Zwar konzentriert sich die öffentliche Diskussion vor allem auf Dividenden, aber dieser Logik folgend sollten auch andere Themen mit einbezogen werden: Dazu gehören unbedingt und wieder einmal die Management-Boni sowie die bekannten Praxen zur Steueroptimierung der Konzerne durch spezielle Finanzkonstellationen mit Hilfe von Steueroasen. Viele Dax-Konzerne – auch die Deutsche Post – haben Tochtergesellschaften in ausgewiesenen Steuerparadiesen wie den Cayman-Inseln oder Panama, die auf einer schwarzen Steuerliste der EU stehen. Die Süddeutsche Zeitung schreibt dazu: Erst Steuerparadies, dann Staatsrettung.

Gut ist, wenn Unternehmenschefs zu den zuvor aufgeworfenen Fragen Stellung beziehen. Noch besser ist es, wenn sie Transparenz schaffen, um die Liquiditätssituation ihres Unternehmens für den Staat so darzustellen, dass informiert und qualifiziert entschieden werden kann. Am allerbesten ist es jedoch, wenn der Staat von vornherein noch klarere Kriterien für die Vergabe von Staatshilfen herausarbeitet und diese an Bedingungen knüpft, die das „legale Ausnutzen“ des Systems von Staatshilfen aktuell und in Zukunft verhindern helfen.

In Dänemark und Frankreich müssen Unternehmen, die um Staatshilfe bitten und Kurzarbeit durchführen, ihre Gewinn- und Finanztransaktionen offenlegen, auf vorhandene Liquiditätsreserven zurückgreifen und auf Dividendenzahlungen sowie auf Boni fürs Management verzichten. Deutschland täte möglicherweise gut daran, ähnliche Regelungen einzuführen.

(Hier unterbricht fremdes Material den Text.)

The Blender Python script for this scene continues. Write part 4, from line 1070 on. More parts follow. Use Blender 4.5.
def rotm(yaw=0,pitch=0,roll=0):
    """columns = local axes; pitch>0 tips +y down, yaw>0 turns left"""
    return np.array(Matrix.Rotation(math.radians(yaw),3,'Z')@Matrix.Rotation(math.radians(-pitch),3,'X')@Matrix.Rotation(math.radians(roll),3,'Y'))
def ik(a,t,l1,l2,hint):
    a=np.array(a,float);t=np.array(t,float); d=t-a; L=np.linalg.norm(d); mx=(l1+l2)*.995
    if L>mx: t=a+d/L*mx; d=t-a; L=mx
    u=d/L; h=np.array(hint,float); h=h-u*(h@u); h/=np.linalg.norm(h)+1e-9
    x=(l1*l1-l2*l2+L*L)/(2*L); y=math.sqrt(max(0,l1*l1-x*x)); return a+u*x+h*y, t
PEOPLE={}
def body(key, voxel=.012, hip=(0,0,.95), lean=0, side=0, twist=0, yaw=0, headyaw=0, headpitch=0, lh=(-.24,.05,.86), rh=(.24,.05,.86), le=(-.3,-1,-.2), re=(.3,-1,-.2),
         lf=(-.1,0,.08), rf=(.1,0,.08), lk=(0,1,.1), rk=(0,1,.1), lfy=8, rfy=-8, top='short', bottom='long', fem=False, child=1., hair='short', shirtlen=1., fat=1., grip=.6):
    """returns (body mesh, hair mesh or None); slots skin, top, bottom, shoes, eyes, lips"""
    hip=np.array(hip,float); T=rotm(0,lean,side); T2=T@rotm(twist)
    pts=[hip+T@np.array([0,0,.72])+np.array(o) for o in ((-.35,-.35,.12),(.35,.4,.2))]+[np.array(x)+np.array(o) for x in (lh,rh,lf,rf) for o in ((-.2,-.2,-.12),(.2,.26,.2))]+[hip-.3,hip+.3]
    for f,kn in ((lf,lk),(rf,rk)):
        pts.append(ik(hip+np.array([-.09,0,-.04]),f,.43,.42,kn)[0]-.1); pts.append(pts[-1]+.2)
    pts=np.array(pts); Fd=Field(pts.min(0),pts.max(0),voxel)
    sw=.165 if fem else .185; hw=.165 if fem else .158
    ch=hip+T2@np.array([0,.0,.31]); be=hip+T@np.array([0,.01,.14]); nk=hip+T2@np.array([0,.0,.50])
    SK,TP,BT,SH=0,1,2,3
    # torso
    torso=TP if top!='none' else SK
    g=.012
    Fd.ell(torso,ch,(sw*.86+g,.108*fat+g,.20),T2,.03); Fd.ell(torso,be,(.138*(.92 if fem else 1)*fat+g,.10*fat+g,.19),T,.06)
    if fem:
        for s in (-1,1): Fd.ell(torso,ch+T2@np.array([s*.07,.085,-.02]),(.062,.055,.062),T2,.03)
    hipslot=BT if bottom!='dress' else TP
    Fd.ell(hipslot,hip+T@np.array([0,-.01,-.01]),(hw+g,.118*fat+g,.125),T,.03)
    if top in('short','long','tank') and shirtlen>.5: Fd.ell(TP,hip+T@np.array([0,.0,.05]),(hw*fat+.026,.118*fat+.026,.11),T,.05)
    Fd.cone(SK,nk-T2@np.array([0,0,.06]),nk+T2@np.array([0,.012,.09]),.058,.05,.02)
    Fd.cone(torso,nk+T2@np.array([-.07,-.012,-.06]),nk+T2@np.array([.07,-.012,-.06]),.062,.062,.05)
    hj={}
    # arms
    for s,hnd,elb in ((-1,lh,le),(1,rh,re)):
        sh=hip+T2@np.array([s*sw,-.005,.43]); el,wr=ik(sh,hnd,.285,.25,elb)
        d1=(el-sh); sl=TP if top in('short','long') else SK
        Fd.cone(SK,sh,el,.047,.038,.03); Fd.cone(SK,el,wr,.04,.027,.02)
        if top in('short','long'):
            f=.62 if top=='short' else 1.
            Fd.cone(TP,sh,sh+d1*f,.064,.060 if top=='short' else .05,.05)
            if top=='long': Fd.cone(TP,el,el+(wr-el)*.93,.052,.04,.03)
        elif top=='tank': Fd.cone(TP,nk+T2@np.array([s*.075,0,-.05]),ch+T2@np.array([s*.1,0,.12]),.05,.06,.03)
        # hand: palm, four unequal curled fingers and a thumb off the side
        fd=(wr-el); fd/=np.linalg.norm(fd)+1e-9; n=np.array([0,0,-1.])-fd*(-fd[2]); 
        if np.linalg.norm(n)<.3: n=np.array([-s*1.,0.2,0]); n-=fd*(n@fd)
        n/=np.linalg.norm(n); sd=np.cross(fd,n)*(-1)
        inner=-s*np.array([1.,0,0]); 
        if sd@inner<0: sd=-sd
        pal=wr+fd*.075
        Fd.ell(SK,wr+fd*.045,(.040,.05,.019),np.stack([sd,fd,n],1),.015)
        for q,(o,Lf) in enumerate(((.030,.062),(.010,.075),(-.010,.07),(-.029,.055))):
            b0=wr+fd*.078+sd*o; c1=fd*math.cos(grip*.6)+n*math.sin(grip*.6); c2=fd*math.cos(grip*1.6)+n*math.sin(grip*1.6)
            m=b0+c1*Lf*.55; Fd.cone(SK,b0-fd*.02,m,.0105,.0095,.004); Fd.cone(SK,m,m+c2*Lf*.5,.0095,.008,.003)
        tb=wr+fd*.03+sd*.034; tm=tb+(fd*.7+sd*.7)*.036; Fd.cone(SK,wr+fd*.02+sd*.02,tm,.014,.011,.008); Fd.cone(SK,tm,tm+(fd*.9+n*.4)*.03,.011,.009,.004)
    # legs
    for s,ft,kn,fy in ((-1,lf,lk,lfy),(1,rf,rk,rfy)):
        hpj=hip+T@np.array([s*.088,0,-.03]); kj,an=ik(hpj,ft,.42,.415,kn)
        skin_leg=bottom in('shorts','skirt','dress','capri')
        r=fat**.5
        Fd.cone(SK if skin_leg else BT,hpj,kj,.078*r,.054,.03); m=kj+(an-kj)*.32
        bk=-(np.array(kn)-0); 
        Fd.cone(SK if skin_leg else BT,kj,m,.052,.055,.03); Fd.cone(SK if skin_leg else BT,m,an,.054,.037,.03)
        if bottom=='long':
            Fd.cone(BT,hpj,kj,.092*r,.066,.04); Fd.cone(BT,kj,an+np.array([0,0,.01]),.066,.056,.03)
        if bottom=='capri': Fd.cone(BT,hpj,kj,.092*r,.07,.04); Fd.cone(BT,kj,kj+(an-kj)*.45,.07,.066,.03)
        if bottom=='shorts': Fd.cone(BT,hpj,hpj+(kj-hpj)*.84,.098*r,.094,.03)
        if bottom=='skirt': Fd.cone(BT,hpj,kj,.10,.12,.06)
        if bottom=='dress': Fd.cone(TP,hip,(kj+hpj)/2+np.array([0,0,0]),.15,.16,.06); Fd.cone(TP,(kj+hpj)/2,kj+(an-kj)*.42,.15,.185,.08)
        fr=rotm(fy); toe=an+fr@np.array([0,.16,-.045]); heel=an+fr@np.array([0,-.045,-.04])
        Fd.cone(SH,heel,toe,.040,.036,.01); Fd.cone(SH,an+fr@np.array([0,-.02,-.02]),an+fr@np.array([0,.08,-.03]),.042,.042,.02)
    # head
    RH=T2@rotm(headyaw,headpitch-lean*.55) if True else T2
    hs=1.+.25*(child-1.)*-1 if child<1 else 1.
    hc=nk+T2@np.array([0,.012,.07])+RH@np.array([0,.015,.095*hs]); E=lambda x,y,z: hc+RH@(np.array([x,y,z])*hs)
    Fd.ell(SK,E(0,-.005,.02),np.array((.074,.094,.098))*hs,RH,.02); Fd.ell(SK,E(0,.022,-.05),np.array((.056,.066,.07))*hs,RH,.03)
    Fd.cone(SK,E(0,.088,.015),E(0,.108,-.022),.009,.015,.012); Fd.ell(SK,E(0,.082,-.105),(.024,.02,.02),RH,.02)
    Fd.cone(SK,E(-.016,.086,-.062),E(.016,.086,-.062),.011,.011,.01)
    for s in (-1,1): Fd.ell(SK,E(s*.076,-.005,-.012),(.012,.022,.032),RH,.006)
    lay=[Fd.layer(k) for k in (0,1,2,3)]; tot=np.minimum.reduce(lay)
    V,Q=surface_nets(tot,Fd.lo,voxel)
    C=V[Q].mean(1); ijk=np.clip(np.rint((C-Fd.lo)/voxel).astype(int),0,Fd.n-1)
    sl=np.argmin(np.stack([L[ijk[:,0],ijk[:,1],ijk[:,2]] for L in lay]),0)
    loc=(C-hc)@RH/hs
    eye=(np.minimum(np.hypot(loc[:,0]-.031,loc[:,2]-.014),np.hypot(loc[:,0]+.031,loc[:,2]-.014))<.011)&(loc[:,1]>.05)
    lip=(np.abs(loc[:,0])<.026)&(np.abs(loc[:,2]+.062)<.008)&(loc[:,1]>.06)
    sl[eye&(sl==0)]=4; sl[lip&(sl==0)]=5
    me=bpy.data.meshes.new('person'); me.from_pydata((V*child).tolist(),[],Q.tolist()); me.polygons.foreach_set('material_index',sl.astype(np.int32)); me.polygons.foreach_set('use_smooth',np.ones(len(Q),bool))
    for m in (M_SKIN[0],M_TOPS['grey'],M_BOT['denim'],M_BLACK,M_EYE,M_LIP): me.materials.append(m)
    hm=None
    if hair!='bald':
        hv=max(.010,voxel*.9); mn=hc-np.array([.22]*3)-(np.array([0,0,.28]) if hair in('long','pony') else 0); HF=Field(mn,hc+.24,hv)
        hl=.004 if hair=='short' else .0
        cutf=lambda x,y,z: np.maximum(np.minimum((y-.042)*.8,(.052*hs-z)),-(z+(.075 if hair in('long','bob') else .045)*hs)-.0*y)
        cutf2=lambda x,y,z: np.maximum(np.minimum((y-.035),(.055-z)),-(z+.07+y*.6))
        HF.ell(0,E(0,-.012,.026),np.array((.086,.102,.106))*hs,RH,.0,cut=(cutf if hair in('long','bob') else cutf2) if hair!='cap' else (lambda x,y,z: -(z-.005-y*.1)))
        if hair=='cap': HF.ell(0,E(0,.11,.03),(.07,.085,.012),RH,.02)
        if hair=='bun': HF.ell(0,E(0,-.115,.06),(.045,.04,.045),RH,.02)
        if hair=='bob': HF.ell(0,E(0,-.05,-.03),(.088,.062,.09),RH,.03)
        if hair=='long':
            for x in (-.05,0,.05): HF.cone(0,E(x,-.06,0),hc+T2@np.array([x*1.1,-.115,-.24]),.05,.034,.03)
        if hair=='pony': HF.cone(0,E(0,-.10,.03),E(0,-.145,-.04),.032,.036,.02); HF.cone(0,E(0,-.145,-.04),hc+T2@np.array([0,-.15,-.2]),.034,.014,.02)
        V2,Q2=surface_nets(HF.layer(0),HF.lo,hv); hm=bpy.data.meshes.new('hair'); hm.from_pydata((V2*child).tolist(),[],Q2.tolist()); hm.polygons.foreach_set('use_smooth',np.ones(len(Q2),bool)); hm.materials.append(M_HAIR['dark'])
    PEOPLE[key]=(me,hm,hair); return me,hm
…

Unternehmen haben Verantwortung gegenüber all ihren Stakeholdern. Dazu zählen die Aktionäre, Kunden und Mitarbeiter, aber auch die Gesellschaft und der Staat. Vor allem die Zivilgesellschaft, deren Steuergelder letztendlich die Rettung der Unternehmen finanzieren, wird dabei viel zu wenig in die Debatte mit einbezogen. Es ist wichtig, dass nicht nur Signale an den Kapitalmarkt gesendet werden, die zeigen, dass die wirtschaftliche Lage eines Unternehmens beherrschbar ist. Auch an die Zivilgesellschaft, der momentan sehr viel abverlangt wird, sind unbedingt Zeichen zu richten, damit der für den sozialen Frieden kritische Leitsatz sich in dieser Krise nicht bewahrheitet: „Gewinne werden privatisiert und Verluste sozialisiert“. Wenn Unternehmen, die in der gegenwärtigen Krise in irgendeiner Art Staatshilfen erhalten, auf Dividendenzahlungen verzichteten, wäre dies ein solches Zeichen und immerhin ein Anfang.